Wiersema, McKenna and Dell assume such partnerships mainly apply to business-to-business relationships, and McKenna and Dell see them in terms of new communications technologies. But the notion of customer-as-partner has a much broader application.

Once you escape the transaction trap – focusing only on closing the sale – it’s obvious that, if they wanted to, consumers could bring a whole range of things other than cash to the party – things denied to the company which lives by arms-length transactions alone.

These things include information, ideas and insight; interest, passion and enthusiasm; time; physical labour; resources (such as, say, private cars used to transport goods); and the ability to communicate to other customers.

They could help companies solve all manner of problems – from market research, design and research and development, through to product assembly, service delivery, logistics and communications – much more easily, quickly, and cheaply.
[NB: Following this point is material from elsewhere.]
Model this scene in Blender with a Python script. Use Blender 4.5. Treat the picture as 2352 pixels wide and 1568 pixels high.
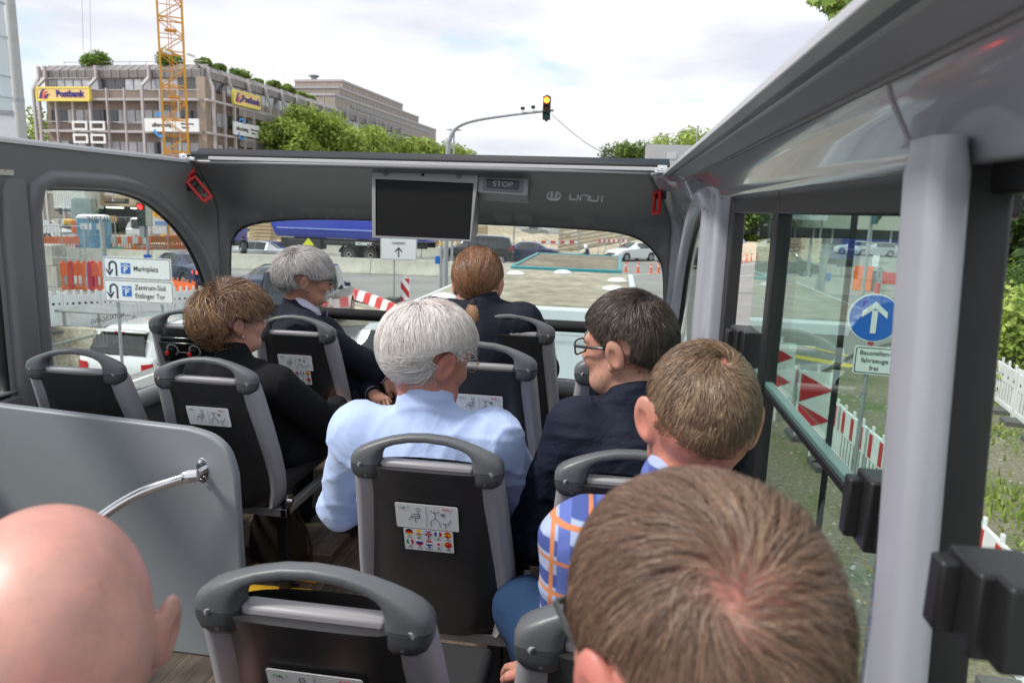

One trivial example – when Ikea customers transport and assemble their furniture, they willingly take on jobs normally done by the retailer/ manufacturer.

But the emerging mindset requires customers not only to buy products or services but to become partners. Brands come to represent people, relationships and attitudes rather than products and services.

Win-win outcomes are no longer simple corollaries of the transaction, they have to become a linchpin of the interaction. Customers can no longer be “acquired”, they have to be recruited.

Marketing communications move from “Buy Me!” to “Join Me!”. And no matter how clever their marketing techniques and tools, brands that fail as partners risk being left on the shelf.